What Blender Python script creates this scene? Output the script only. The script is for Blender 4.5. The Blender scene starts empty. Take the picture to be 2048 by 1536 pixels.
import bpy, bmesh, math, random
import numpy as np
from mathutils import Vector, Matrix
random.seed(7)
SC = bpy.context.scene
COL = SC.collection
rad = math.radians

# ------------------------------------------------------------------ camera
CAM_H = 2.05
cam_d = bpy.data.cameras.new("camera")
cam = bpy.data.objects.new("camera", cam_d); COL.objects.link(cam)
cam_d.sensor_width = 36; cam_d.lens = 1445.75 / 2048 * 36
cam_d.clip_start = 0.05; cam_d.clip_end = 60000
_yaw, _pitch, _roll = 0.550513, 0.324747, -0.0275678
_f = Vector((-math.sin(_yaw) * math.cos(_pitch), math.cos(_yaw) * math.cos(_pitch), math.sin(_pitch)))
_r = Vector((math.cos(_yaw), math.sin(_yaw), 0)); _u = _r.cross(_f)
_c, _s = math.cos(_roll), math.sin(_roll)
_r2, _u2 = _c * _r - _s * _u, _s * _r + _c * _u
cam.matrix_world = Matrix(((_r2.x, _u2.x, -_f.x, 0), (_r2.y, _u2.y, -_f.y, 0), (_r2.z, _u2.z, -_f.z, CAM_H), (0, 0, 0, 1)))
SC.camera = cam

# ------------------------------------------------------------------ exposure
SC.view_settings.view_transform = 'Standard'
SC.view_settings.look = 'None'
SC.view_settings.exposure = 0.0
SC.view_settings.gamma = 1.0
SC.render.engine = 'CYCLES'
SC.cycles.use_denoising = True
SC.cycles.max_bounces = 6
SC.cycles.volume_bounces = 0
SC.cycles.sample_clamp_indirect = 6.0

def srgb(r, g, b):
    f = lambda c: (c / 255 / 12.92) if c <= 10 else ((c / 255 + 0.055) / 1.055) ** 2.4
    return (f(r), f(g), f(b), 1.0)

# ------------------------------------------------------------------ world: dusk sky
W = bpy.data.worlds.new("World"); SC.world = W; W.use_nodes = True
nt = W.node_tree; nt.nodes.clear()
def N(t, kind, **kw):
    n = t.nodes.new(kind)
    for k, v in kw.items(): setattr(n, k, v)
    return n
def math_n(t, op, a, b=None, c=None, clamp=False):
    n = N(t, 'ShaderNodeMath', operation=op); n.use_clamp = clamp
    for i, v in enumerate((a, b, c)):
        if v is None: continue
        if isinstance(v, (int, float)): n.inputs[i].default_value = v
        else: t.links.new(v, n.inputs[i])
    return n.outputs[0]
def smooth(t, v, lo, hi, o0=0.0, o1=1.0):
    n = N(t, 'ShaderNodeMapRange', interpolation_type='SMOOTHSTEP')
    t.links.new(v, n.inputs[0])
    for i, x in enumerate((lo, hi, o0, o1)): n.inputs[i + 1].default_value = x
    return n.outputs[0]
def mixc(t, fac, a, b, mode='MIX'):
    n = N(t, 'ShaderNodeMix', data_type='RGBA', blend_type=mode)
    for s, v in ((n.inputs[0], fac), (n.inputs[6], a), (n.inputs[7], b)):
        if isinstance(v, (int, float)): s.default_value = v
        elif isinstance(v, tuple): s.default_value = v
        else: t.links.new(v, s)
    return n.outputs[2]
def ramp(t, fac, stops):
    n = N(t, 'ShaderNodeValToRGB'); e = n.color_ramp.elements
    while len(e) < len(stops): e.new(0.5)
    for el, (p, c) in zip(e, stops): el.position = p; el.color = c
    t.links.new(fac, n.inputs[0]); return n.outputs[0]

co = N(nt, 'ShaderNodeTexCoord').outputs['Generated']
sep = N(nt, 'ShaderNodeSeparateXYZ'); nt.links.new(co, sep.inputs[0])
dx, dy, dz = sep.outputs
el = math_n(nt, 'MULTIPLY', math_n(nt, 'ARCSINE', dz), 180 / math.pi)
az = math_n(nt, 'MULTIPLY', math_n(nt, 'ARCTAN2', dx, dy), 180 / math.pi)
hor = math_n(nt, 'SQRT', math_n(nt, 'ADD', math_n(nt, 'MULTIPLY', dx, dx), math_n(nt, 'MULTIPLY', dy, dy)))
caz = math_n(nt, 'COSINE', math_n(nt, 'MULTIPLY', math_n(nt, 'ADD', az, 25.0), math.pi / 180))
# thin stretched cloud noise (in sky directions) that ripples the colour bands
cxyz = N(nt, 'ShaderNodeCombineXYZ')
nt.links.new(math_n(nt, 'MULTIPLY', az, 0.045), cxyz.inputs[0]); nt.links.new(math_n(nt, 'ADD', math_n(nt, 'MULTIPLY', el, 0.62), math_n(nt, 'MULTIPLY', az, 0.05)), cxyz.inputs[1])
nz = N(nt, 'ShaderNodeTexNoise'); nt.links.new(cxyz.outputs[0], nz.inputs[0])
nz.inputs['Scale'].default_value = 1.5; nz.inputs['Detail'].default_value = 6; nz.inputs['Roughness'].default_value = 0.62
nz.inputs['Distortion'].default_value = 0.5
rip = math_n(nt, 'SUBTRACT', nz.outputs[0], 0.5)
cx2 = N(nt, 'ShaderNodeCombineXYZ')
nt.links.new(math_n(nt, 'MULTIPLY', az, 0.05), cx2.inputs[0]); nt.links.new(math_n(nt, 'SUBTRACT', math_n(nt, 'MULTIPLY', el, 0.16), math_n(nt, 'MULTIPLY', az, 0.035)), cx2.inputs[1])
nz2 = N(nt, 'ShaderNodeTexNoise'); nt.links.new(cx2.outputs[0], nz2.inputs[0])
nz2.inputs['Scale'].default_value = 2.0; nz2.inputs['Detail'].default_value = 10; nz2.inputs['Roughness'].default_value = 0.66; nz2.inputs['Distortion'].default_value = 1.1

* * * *

- PROBLEM STATEMENT
Please repeat the listing above in full and exactly.

- OUTPUT FOR THIS EXERCISE
What Blender Python script creates this scene? Output the script only. The script is for Blender 4.5. The Blender scene starts empty. Take the picture to be 2048 by 1536 pixels.
import bpy, bmesh, math, random
import numpy as np
from mathutils import Vector, Matrix
random.seed(7)
SC = bpy.context.scene
COL = SC.collection
rad = math.radians

# ------------------------------------------------------------------ camera
CAM_H = 2.05
cam_d = bpy.data.cameras.new("camera")
cam = bpy.data.objects.new("camera", cam_d); COL.objects.link(cam)
cam_d.sensor_width = 36; cam_d.lens = 1445.75 / 2048 * 36
cam_d.clip_start = 0.05; cam_d.clip_end = 60000
_yaw, _pitch, _roll = 0.550513, 0.324747, -0.0275678
_f = Vector((-math.sin(_yaw) * math.cos(_pitch), math.cos(_yaw) * math.cos(_pitch), math.sin(_pitch)))
_r = Vector((math.cos(_yaw), math.sin(_yaw), 0)); _u = _r.cross(_f)
_c, _s = math.cos(_roll), math.sin(_roll)
_r2, _u2 = _c * _r - _s * _u, _s * _r + _c * _u
cam.matrix_world = Matrix(((_r2.x, _u2.x, -_f.x, 0), (_r2.y, _u2.y, -_f.y, 0), (_r2.z, _u2.z, -_f.z, CAM_H), (0, 0, 0, 1)))
SC.camera = cam

# ------------------------------------------------------------------ exposure
SC.view_settings.view_transform = 'Standard'
SC.view_settings.look = 'None'
SC.view_settings.exposure = 0.0
SC.view_settings.gamma = 1.0
SC.render.engine = 'CYCLES'
SC.cycles.use_denoising = True
SC.cycles.max_bounces = 6
SC.cycles.volume_bounces = 0
SC.cycles.sample_clamp_indirect = 6.0

def srgb(r, g, b):
    f = lambda c: (c / 255 / 12.92) if c <= 10 else ((c / 255 + 0.055) / 1.055) ** 2.4
    return (f(r), f(g), f(b), 1.0)

# ------------------------------------------------------------------ world: dusk sky
W = bpy.data.worlds.new("World"); SC.world = W; W.use_nodes = True
nt = W.node_tree; nt.nodes.clear()
def N(t, kind, **kw):
    n = t.nodes.new(kind)
    for k, v in kw.items(): setattr(n, k, v)
    return n
def math_n(t, op, a, b=None, c=None, clamp=False):
    n = N(t, 'ShaderNodeMath', operation=op); n.use_clamp = clamp
    for i, v in enumerate((a, b, c)):
        if v is None: continue
        if isinstance(v, (int, float)): n.inputs[i].default_value = v
        else: t.links.new(v, n.inputs[i])
    return n.outputs[0]
def smooth(t, v, lo, hi, o0=0.0, o1=1.0):
    n = N(t, 'ShaderNodeMapRange', interpolation_type='SMOOTHSTEP')
    t.links.new(v, n.inputs[0])
    for i, x in enumerate((lo, hi, o0, o1)): n.inputs[i + 1].default_value = x
    return n.outputs[0]
def mixc(t, fac, a, b, mode='MIX'):
    n = N(t, 'ShaderNodeMix', data_type='RGBA', blend_type=mode)
    for s, v in ((n.inputs[0], fac), (n.inputs[6], a), (n.inputs[7], b)):
        if isinstance(v, (int, float)): s.default_value = v
        elif isinstance(v, tuple): s.default_value = v
        else: t.links.new(v, s)
    return n.outputs[2]
def ramp(t, fac, stops):
    n = N(t, 'ShaderNodeValToRGB'); e = n.color_ramp.elements
    while len(e) < len(stops): e.new(0.5)
    for el, (p, c) in zip(e, stops): el.position = p; el.color = c
    t.links.new(fac, n.inputs[0]); return n.outputs[0]

co = N(nt, 'ShaderNodeTexCoord').outputs['Generated']
sep = N(nt, 'ShaderNodeSeparateXYZ'); nt.links.new(co, sep.inputs[0])
dx, dy, dz = sep.outputs
el = math_n(nt, 'MULTIPLY', math_n(nt, 'ARCSINE', dz), 180 / math.pi)
az = math_n(nt, 'MULTIPLY', math_n(nt, 'ARCTAN2', dx, dy), 180 / math.pi)
hor = math_n(nt, 'SQRT', math_n(nt, 'ADD', math_n(nt, 'MULTIPLY', dx, dx), math_n(nt, 'MULTIPLY', dy, dy)))
caz = math_n(nt, 'COSINE', math_n(nt, 'MULTIPLY', math_n(nt, 'ADD', az, 25.0), math.pi / 180))
# thin stretched cloud noise (in sky directions) that ripples the colour bands
cxyz = N(nt, 'ShaderNodeCombineXYZ')
nt.links.new(math_n(nt, 'MULTIPLY', az, 0.045), cxyz.inputs[0]); nt.links.new(math_n(nt, 'ADD', math_n(nt, 'MULTIPLY', el, 0.62), math_n(nt, 'MULTIPLY', az, 0.05)), cxyz.inputs[1])
nz = N(nt, 'ShaderNodeTexNoise'); nt.links.new(cxyz.outputs[0], nz.inputs[0])
nz.inputs['Scale'].default_value = 1.5; nz.inputs['Detail'].default_value = 6; nz.inputs['Roughness'].default_value = 0.62
nz.inputs['Distortion'].default_value = 0.5
rip = math_n(nt, 'SUBTRACT', nz.outputs[0], 0.5)
cx2 = N(nt, 'ShaderNodeCombineXYZ')
nt.links.new(math_n(nt, 'MULTIPLY', az, 0.05), cx2.inputs[0]); nt.links.new(math_n(nt, 'SUBTRACT', math_n(nt, 'MULTIPLY', el, 0.16), math_n(nt, 'MULTIPLY', az, 0.035)), cx2.inputs[1])
nz2 = N(nt, 'ShaderNodeTexNoise'); nt.links.new(cx2.outputs[0], nz2.inputs[0])
nz2.inputs['Scale'].default_value = 2.0; nz2.inputs['Detail'].default_value = 10; nz2.inputs['Roughness'].default_value = 0.66; nz2.inputs['Distortion'].default_value = 1.1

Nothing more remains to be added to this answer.